There is a way, though: What you need to keep in mind here is that with a few exceptions the directive text doesn't really care what the underlying conditions are. So what you you can do is check against something else instead of the player getting too close to the contact, something that will positively fail the directive when you want it to.

One way is to place a very, very, very far away ship that is otherwise totally unrelated to the mission. You want a small one for this, that can't be seen over great distances, and you want to disable warp effects and make it stealthy, invisible etc. to prevent it from showing up anywhere. Then set it's arrival cue to when you want the 'go to buoy' directive to appear, and the departure cue to when the player gets close enough the contact for the directive to fail. Then all you need to do is have the directive event check against the far away ship being disabled, and the directive will appear the moment the far away ship arrives, and fail the moment it leaves the mission.

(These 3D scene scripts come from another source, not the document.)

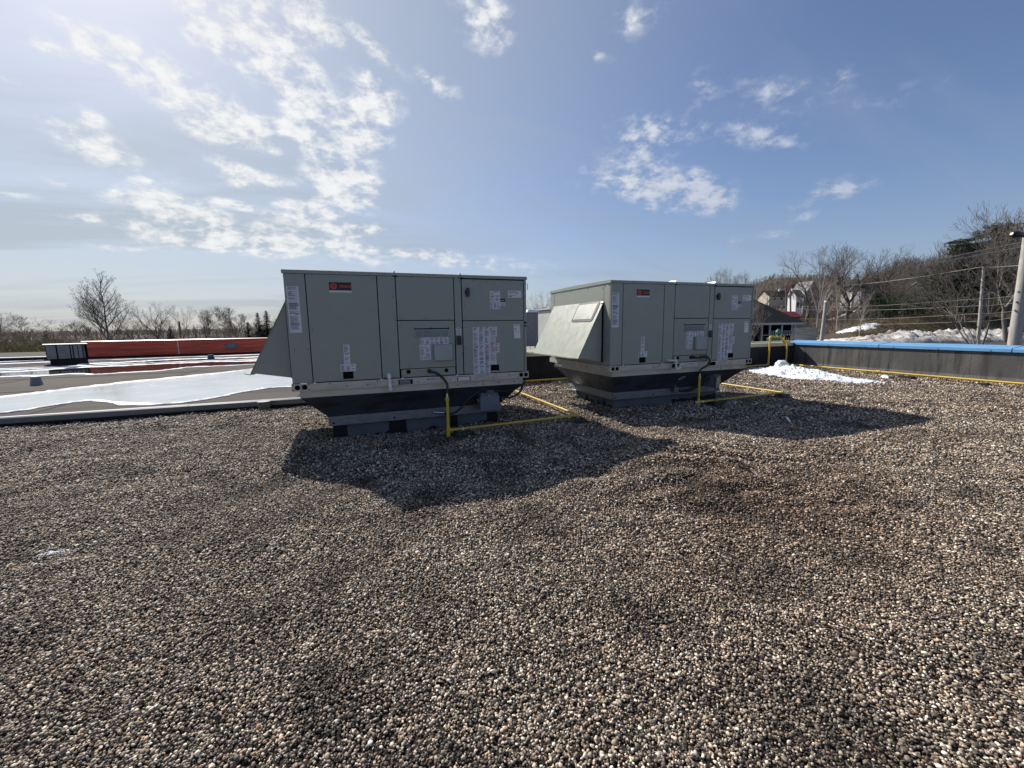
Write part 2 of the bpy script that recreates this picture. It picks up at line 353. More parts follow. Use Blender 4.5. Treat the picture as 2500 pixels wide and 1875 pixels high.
def gravel_edge(X): return 8.79 if X < 2.42 else 10.09
rd = MB(); rd.box(-40, 15.1, -12, 46, -4.2, -1.62); struct(rd.build('roof_deck', 'wall'))
def make_bed():
    b = MB(); xs = np.arange(-14, 14.51, .1); ys = np.concatenate([np.arange(-3, 8.75, .1), [8.79], np.arange(8.89, 10.09, .1), [10.09]])
    vs = [(x, y, gz(x, y)-.008) for y in ys for x in xs]; nx = len(xs); fs = []
    for j in range(len(ys)-1):
        for i in range(nx-1):
            if ys[j] >= 8.78 and xs[i+1] < 2.45: continue
            fs.append((j*nx+i, j*nx+i+1, (j+1)*nx+i+1, (j+1)*nx+i))
    m = mat('gravel_dust_shaded', (.035, .029, .024), .95, 0, .2, (60, (.03, .026, .023), .5, .75), (150, 1, .01))  # dust darkened to near black, as shade in the gaps between stones
    b.add(vs, fs, 0, True); struct(b.build('gravel_bed', m))
make_bed()

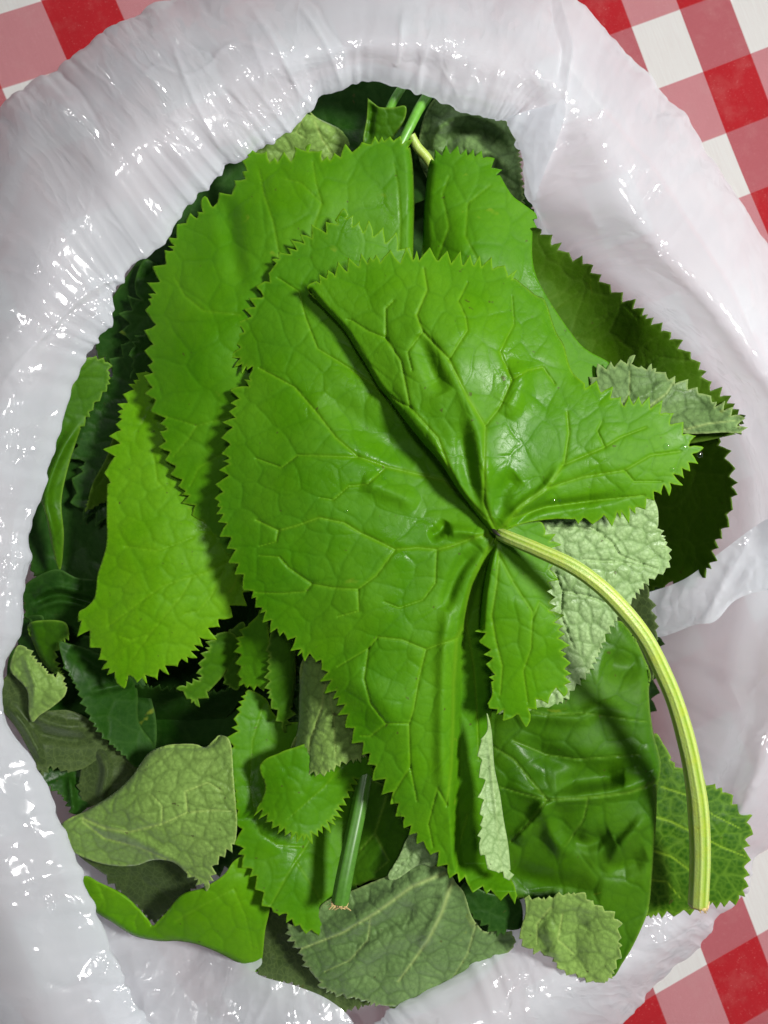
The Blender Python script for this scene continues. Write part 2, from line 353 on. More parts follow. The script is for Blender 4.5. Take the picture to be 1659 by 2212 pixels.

The final touch then is to add an event that disables the far away ship if the player actually flies to the buoy and ignores the contact, letting the directive flash to completed if that happens.

Voila!

"Invisible ship" techniques like these are often recommended for beginner FREDers. However, there are many creative alternatives that involve slightly less hassle than making sure the player never notices strange "trigger ships". Remember also that the player can see these "invisible" ships arrive and depart in his Events log. Instead of using trigger ships, Volition used not >> is-event-true-delay conditions to force directive failure. In the example mentioned above, you could substitute this code.


Buoy Succesfully Reached Event:

-when
  - and
    - not
      -is-event-true-delay
       - 0
       - Player within 500m of unknown
    - <
       - distance
        - Alpha 1
        - Buoy
        - 500


As you can see, if the player comes within 500 units of the unknown, the event becomes permanently "failed", even if the player comes within 500 units of the buoy later.